Toutefois, la métropole n’entend pas mettre la main à sa bourse afin d’encourager financièrement ce rôle d’ambassadeur. Tout au plus : « Nous avons commencé à regarder ce qu’il en coûterait, de même que les subventions gouvernementales possibles, dit M. Lavallée. J’attends maintenant une proposition de l’industrie, qui devrait nous parvenir ce printemps. »
Dans ce dossier, finalement, tout le monde se renvoie la balle et personne ne se commet vraiment. Même les plus hauts paliers politiques provinciaux ne veulent pas s’imposer : « Le milieu du taxi en est un très traditionnel, nous ne voulons pas lui forcer la main, nous souhaitons plutôt procéder par l’exemple, » dit M. Martin, du bureau de la ministre des Transports.
« Pas facile de changer les mœurs, » soupire Germain Ferrere, notre chauffeur de Prius. La solution, pour ce dernier? « Il faut que les clients mettent en branle le processus par eux-mêmes, en exigeant des voitures hybrides. Je le constate moi-même : les gens sont intéressés à voyager en taxi hybride! »
En attendant, M. Ferrere assure que sa prochaine voiture-taxi sera une autre berline hybride. « Et qui sait, peut-être aurais-je droit à une subvention rétroactive! »
Taxis moins polluants à Montréal qu’à New York
C’est bien connu, une voiture hybride connaît ses performances les plus économiques en conduite urbaine. Pour l’industrie du taxi, dont les véhicules roulent principalement en ville, en plus de passer de longs moments en stationnaire avec le moteur qui tourne au ralenti, les véhicules hybrides sont, logiquement, d’excellents candidats.
Mais il y a plus : en adoptant la propulsion hybride, les taxis font leur part, côté émissions polluantes. Ainsi, une fois que tous les taxis de New York seront hybrides en 2012, on pense réduire les émissions de CO2 de 215 000 tonnes par an, rapporte CarJunky.com.

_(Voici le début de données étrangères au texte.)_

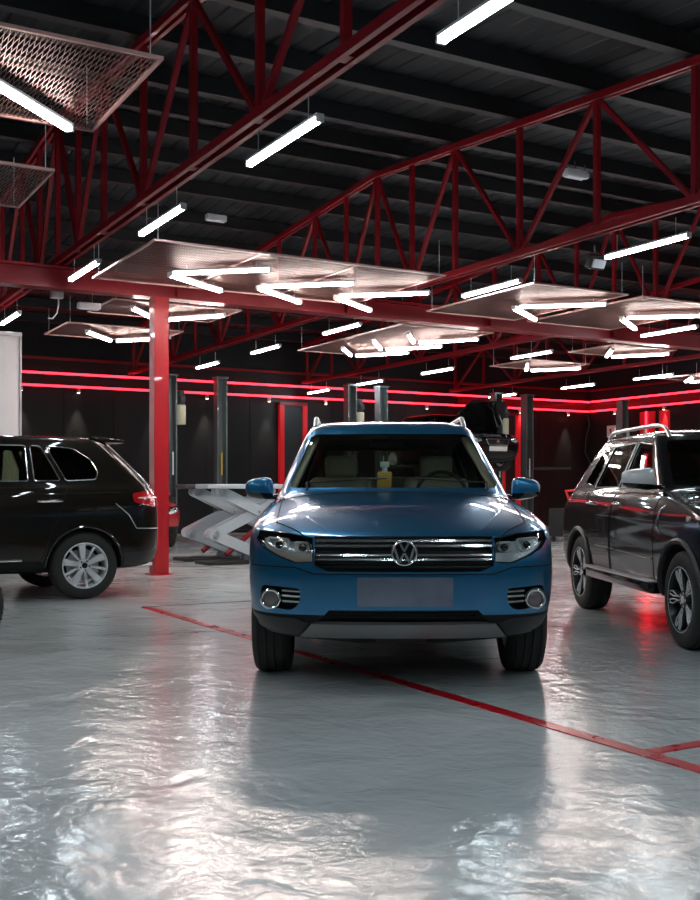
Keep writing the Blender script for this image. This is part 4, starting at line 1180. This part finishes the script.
bm = bmesh.new(); box(bm, (0, 0, 0), (.22, .10, .16), 0, Matrix.Rotation(.5, 4, 'X')); bevel(bm, .01); link('lamp_case', bm, M['plastic'], o)
bm = bmesh.new(); box(bm, (0, -.05, -.03), (.18, .02, .10), 0, Matrix.Rotation(.5, 4, 'X')); link('lamp_glass', bm, M['white'], o)
bm = bmesh.new(); cyl(bm, (0, .02, .06), (0, .02, .2), .012); link('bracket', bm, M['trimgrey'], o)

# ------------------------------------------------------------------ vehicle lifts
def lift_post(a, s, label, tank=False, sticker=False):
    """s: side on which the arms point along u"""
    b = 22.0; o = empty('lift_post', ab(a, b), PHI, label, 'lift post', 'two-post vehicle lifts')
    bm = bmesh.new(); HH = 3.62
    box(bm, (0, .11, HH / 2), (.24, .03, HH)); box(bm, (-.105, 0, HH / 2), (.03, .22, HH)); box(bm, (.105, 0, HH / 2), (.03, .22, HH))
    box(bm, (0, 0, HH), (.28, .28, .04)); link('post', bm, M['post_green'], o, False)
    bm = bmesh.new(); box(bm, (0, 0, .01), (.5, .5, .02)); link('base_plate', bm, M['post_green'], o, False)
    bm = bmesh.new(); z = .22 if label.find('raised') < 0 else LIFTZ + .115
    box(bm, (0, -.02, z + .35), (.17, .2, .8)); link('carriage', bm, M['black_steel'], o, False)
    up = 'raised' in label; rx, ry = (1.10, .45) if up else (.50, .95)
    for k in (-1, 1):
        bm = bmesh.new(); bar(bm, (s * .12, -.05, z), (s * rx, k * ry, z), .10, .06); cyl(bm, (s * (rx - .04), k * (ry - .03), z), (s * (rx - .04), k * (ry - .03), z + .045), .06, None, 16)
        link('lift_arm', bm, M['black_steel'], o, False)
    bm = bmesh.new(); box(bm, (-s * .02, -.12, 1.7), (.03, .01, .5)); link('label_strip', bm, M['yellow' if sticker else 'white'], o, False)
    if tank:
        bm = bmesh.new(); cyl(bm, (.22, -.06, 2.55), (.22, -.06, 2.98), .11, None, 20); bevel(bm, .02); link('oil_tank', bm, M['cream'], o)
        bm = bmesh.new(); cyl(bm, (.22, -.06, 2.98), (.22, -.06, 3.28), .085, None, 20); box(bm, (.22, -.16, 3.1), (.12, .08, .12)); bevel(bm, .01); link('pump_motor', bm, M['trimgrey'], o)
LIFTZ = 1.58
lift_post(4.65, 1, 'left post of the lift hidden behind the white truck box')
lift_post(8.04, -1, 'dark green lift post with a cream tank right of the red column', True)
lift_post(9.22, 1, 'grey lift post with a yellow label above the scissor lift', sticker=True)
lift_post(12.56, -1, 'grey lift post with a white tank above the blue SUV roof', True)
lift_post(13.43, 1, 'grey lift post of the raised hatchback, above the blue SUV roof', False)
lift_post(16.92, -1, 'lift post of the raised hatchback with a white tank on its side', True)
lift_post(17.94, 1, 'lift post right of the raised hatchback with a lit edge')
lift_post(21.33, -1, 'black lift post above the black SUV near the corner')

# scissor lift
o = empty('scissor_lift', (-2.62, 17.0, 0), PHI, 'light grey double scissor lift standing empty left of the blue SUV', 'scissor lift')
def sarm(y, p, q, nm='scissor_arm', w=.17):
    bm = bmesh.new(); bar(bm, (p[0], y, p[1]), (q[0], y, q[1]), .05, w)
    for e in (p, q): cyl(bm, (e[0], y - .025, e[1]), (e[0], y + .025, e[1]), w / 2, None, 20)
    bmesh.ops.bevel(bm, geom=[e for e in bm.edges if e.calc_length() > .4], offset=.006, segments=1, affect='EDGES')
    link(nm, bm, M['lift_grey'], o, False)
for k, yy in enumerate((0, -.14, -.95, -1.09)):
    e = .03 if k % 2 else 0
    sarm(yy, (0, .44), (1.42, 1.10)); sarm(yy - .06, (.10, 1.10), (1.5, .44))
    sarm(yy - .06, (0, .44), (.86, .08)); sarm(yy, (1.5, .44), (.60, .08))
for yy in (0, -.95):
    for (x, z) in ((0, .44), (1.5, .44), (.75, .78), (.1, 1.10), (1.42, 1.1), (.86, .08), (.60, .08)):
        bm = bmesh.new(); cyl(bm, (x, yy + .05, z), (x, yy - .26, z), .026, None, 14); link('pivot_pin', bm, M['satin'], o)
for yy in (-.18, -1.13):
    bm = bmesh.new(); box(bm, (.85, yy, 1.175), (2.1, .52, .07)); bevel(bm, .012); link('platform', bm, M['lift_grey'] if yy < -1 else M['trimgrey'], o)
    bm = bmesh.new(); box(bm, (.75, yy, .025), (1.9, .55, .05)); bevel(bm, .01); link('base_frame', bm, M['black_steel'], o)
bm = bmesh.new(); cyl(bm, (.2, -.18, .14), (1.0, -.18, .75), .04, None, 16); link('hydraulic_ram', bm, M['red_steel'], o)
bm = bmesh.new(); cyl(bm, (.2, -1.13, .14), (1.0, -1.13, .75), .04, None, 16); link('hydraulic_ram', bm, M['red_steel'], o)

# red trolley behind the right SUV
o = empty('tool_trolley', (4.78, 23.0, 0), PHI, 'black tool trolley with a red tubular handle behind the black SUV', 'trolley')
bm = bmesh.new(); box(bm, (.1, 0, .42), (1.0, .5, .6)); bevel(bm, .02); link('cabinet', bm, M['black_steel'], o)
for k in range(3):
    bm = bmesh.new(); box(bm, (.1, -.26, .22 + k * .2), (.9, .03, .17)); bevel(bm, .008); dr = link('drawer', bm, M['gloss_black'], o)
    bm = bmesh.new(); box(bm, (.1, -.285, .27 + k * .2), (.7, .02, .02)); link('drawer_handle', bm, M['satin'], dr)
bm = bmesh.new(); tube(bm, [(-.12, -.2, .72), (-.30, -.2, 1.10), (.30, -.2, 1.15), (.12, -.2, .72)], .03, 8); link('handle', bm, M['red_lit_paint'], o)
for x in (-.3, .5):
    for y in (-.2, .2):
        bm = bmesh.new(); cyl(bm, (x - .02, y, .06), (x + .02, y, .06), .06, None, 16); box(bm, (x, y, .11), (.05, .05, .05)); link('caster', bm, M['rubber'], o)
# tyre stack lying at the wall
# white box truck body at the left
o = empty('box_truck', (-4.76, 15.3, 0), PHI, 'white boxy truck body at the left edge behind the brown-black SUV', 'truck')
Lx = 0.0
bm = bmesh.new(); box(bm, (-1.05 + .02, 2.2, 1.98), (2.1, 4.4, 2.76)); bevel(bm, .02); link('cargo_box', bm, M['white'], o)
bm = bmesh.new()
for x in (-2.08, .0):
    box(bm, (x, 0, 1.98), (.035, .05, 2.80))
box(bm, (-1.03, 0, 3.36), (2.1, .06, .06)); box(bm, (-1.03, 0, .62), (2.1, .06, .08)); bevel(bm, .008); link('corner_trim', bm, M['lamp_body'], o)
bm = bmesh.new(); box(bm, (-.53, -.02, 1.98), (.98, .04, 2.62)); box(bm, (-1.54, -.02, 1.98), (.98, .04, 2.62)); bevel(bm, .01); link('rear_door', bm, M['white'], o)
bm = bmesh.new(); cyl(bm, (-.75, -.07, .75), (-.75, -.07, 3.2), .018); box(bm, (-.75, -.07, 1.7), (.06, .04, .2)); link('door_lock_rod', bm, M['satin'], o)
bm = bmesh.new(); box(bm, (-1.03, 2.6, .50), (1.0, 4.8, .16)); box(bm, (-1.03, 0, .42), (1.9, .1, .12)); box(bm, (-1.03, 5.3, 1.3), (1.9, 1.5, 1.7)); link('chassis', bm, M['trimgrey'], o)
for y in (1.0, 5.2):
    for x in (-1.9, -.16): make_wheel('wheel', .40, .24, .25, 'five', o, (x, y, .40), 1 if x > -1 else -1, .3)

# floor markings
def floor_line(pts, w, label):
    bm = bmesh.new(); mid = sum((Vector(p) for p in pts), Vector()) / len(pts)
    for p, q in zip(pts, pts[1:]): bar(bm, Vector(p) - mid, Vector(q) - mid, w, .004)
    o = link('floor_line', bm, M['line_red'], None, False); o.location = mid + Vector((0, 0, .002)); o['kind'] = 'structure'
    return o
def fl(px, py):
    Y = FPX * H / (py - YH); return Vector(((px - 350) / FPX * Y, Y, 0))
A0 = fl(145, 607); A_end = fl(700, 770); dirv = (A_end - A0).normalized()
l1 = floor_line([A0, A_end + dirv * 2.5], .085, '')
B0 = fl(652, 752); uu = Vector((-dirv.y, dirv.x, 0)); uu = uu if uu.x > 0 else -uu
l2 = floor_line([B0, B0 + uu * 3.0], .075, '')
l3 = floor_line([A0, A0 + uu * 5.0], .02, '')
for l, nm in ((l1, 'long red line painted on the floor, passing under the blue SUV'), (l2, 'short red line meeting the long one at the right edge'), (l3, 'thin dark line running from the left tip of the red floor line')):
    l['label'] = nm; l['category'] = 'floor line'
l3.data.materials[0] = M['trimgrey']

# ------------------------------------------------------------------ vehicles
build_blue(); build_dark(); build_right()
pc = ab(15.42, 19.95 + 2.03); build_hatch(M['black_paint'], pc, PHI, 'black hatchback raised on the lift with its hood open', LIFTZ, -58 + 0)
pc = ab(6.42, 18.95 + 2.03); build_hatch(M['red_paint'], pc, PHI, 'red hatchback mostly hidden behind the red column')
wl = place_by((0, 0), (0, 0), 0, 0)
o = empty('spare_wheel', (-2.735, 7.40, 0), math.radians(70), 'car wheel standing upright on the floor, cut off by the left edge', 'wheel')
make_wheel('wheel', .325, .215, .21, 'ten', o, (0, 0, .325), -1, .2)

# ------------------------------------------------------------------ camera and world
cam = bpy.data.cameras.new('camera'); co = bpy.data.objects.new('camera', cam); C.objects.link(co)
co.location = (0, 0, H); co.rotation_euler = (math.pi / 2, 0, 0)
cam.sensor_fit = 'VERTICAL'; cam.sensor_height = 36; cam.lens = FPX / 900 * 36
cam.shift_y = (YH - 450) / 900
cam.dof.use_dof = False
SC.camera = co
w = bpy.data.worlds.new('world'); w.use_nodes = True; SC.world = w
w.node_tree.nodes['Background'].inputs[0].default_value = (.5, .55, .6, 1); w.node_tree.nodes['Background'].inputs[1].default_value = .02
SC.view_settings.view_transform = 'Standard'; SC.view_settings.look = 'None'; SC.view_settings.gamma = 1; SC.view_settings.use_curve_mapping = False
SC.view_settings.exposure = 0.92
SC.cycles.use_denoising = True; SC.cycles.max_bounces = 8; SC.cycles.transparent_max_bounces = 12; SC.cycles.sample_clamp_indirect = 6
SC.cycles.caustics_reflective = False; SC.cycles.caustics_refractive = False
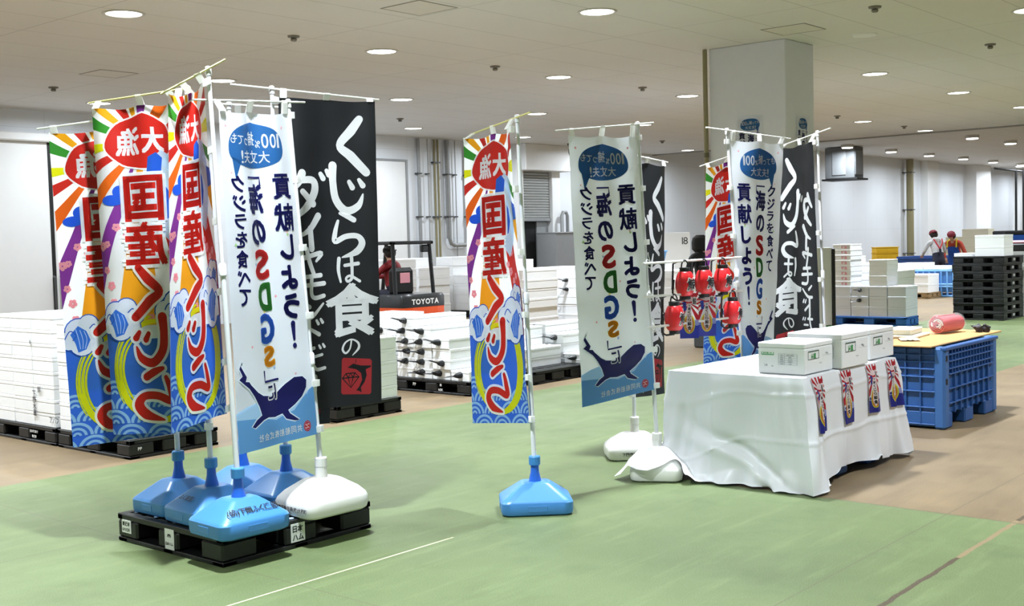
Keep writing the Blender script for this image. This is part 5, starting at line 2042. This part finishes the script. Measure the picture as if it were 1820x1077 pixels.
def standing(lean=0.3, arms=((.25, .45, 1.0), (-.25, .45, 1.0)), k=1.0, seated=False):
    """joint table for a figure facing +Y, leaning forward"""
    hip = .88 * k if not seated else .78
    s, c = math.sin(lean), math.cos(lean)
    up = lambda d, x=0.0, f=0.0: (x, s * d + f, hip + c * d)
    J = {'pelvis': ((0, 0, hip), (.155, .125)), 'waist': (up(.14), (.15, .12)), 'chest': (up(.36), (.175, .125)), 'collar': (up(.50), (.10, .085)),
         'neck': (up(.57, 0, .01), .055), 'skull': (up(.66, 0, .03), (.078, .09)), 'crown': (up(.76, 0, .035), (.066, .08)), 'nose': (up(.655, 0, .118), .016), 'chin': (up(.60, 0, .085), .04)}
    B = [('pelvis', 'waist'), ('waist', 'chest'), ('chest', 'collar'), ('collar', 'neck'), ('neck', 'skull'), ('skull', 'crown'), ('skull', 'nose'), ('neck', 'chin')]
    for sd, (ax, ay, az) in zip((1, -1), arms):
        n_ = 'R' if sd > 0 else 'L'
        sh = Vector(up(.46, .19 * sd))
        wr = Vector((ax, ay, az))
        mid = (sh + wr) / 2 + Vector((.07 * sd, -.04, -.07))
        d = (wr - mid).normalized()
        hand = wr + d * .08
        J['sh' + n_], J['el' + n_], J['wr' + n_], J['hd' + n_] = (tuple(sh), .068), (tuple(mid), .052), (tuple(wr), .034), (tuple(hand), (.038, .02))
        B += [('collar', 'sh' + n_), ('sh' + n_, 'el' + n_), ('el' + n_, 'wr' + n_), ('wr' + n_, 'hd' + n_)]
        side = d.cross(Vector((0, 0, 1))).normalized()
        for q in range(4):
            o = hand + side * (.024 * (q - 1.5)) + d * .03
            tip = o + d * (.05, .06, .058, .042)[q] + Vector((0, 0, -.025))
            J['f%d%s' % (q, n_)], J['t%d%s' % (q, n_)] = (tuple(o), .0095), (tuple(tip), .008)
            B += [('hd' + n_, 'f%d%s' % (q, n_)), ('f%d%s' % (q, n_), 't%d%s' % (q, n_))]
        th = wr + d * .03 - side * .045 * sd
        J['th' + n_] = (tuple(th + d * .03), .0095)
        B += [('wr' + n_, 'th' + n_)]
        hx_ = Vector((.095 * sd, 0, hip - .06))
        if seated:
            kn = Vector((.14 * sd, .42, hip - .02))
            an = Vector((.14 * sd, .50, hip - .40))
        else:
            kn = Vector((.11 * sd, .02, .47 * k))
            an = Vector((.12 * sd, -.03, .09))
        J['hp' + n_], J['kn' + n_], J['an' + n_], J['to' + n_] = (tuple(hx_), .095), (tuple(kn), .065), (tuple(an), .048), (tuple(an + Vector((0, .16, -.045))), .038)
        B += [('pelvis', 'hp' + n_), ('hp' + n_, 'kn' + n_), ('kn' + n_, 'an' + n_), ('an' + n_, 'to' + n_)]
    return J, B


def zone_map(J, torso, sleeve, legs, skin, shoe):
    z = {}
    for n_ in J:
        if n_ in ('neck', 'skull', 'crown', 'nose', 'chin'):
            z[n_] = skin
        elif n_[:2] in ('hd', 'th') or n_[0] in 'ft' and n_[1].isdigit():
            z[n_] = skin
        elif n_[:2] in ('sh', 'el', 'wr'):
            z[n_] = sleeve
        elif n_[:2] in ('hp', 'kn', 'an'):
            z[n_] = legs
        elif n_[:2] == 'to':
            z[n_] = shoe
        elif n_ == 'pelvis':
            z[n_] = legs
        else:
            z[n_] = torso
    return z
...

Il faut dire que neuf taxis new-yorkais sur dix sont des Ford Crown Victoria, réputées parcourir à peine 10 à 15 milles au galon. C’est trois fois moins qu’une berline hybride. À Montréal, les statistiques qui découleraient d’une transformation « hybride » des taxis seraient moins drastiques. En effet, le quart des voitures-taxis sont des Toyota Camry avec moteur quatre cylindres, non pas de gloutonnes Ford Crown Victoria.
N’empêche, si ses 4500 véhicules-taxi étaient hybrides, Montréal s’épargnerait annuellement 34 200 tonnes de CO2, soit près de la moitié moins que ce qu’émettent actuellement ses taxis.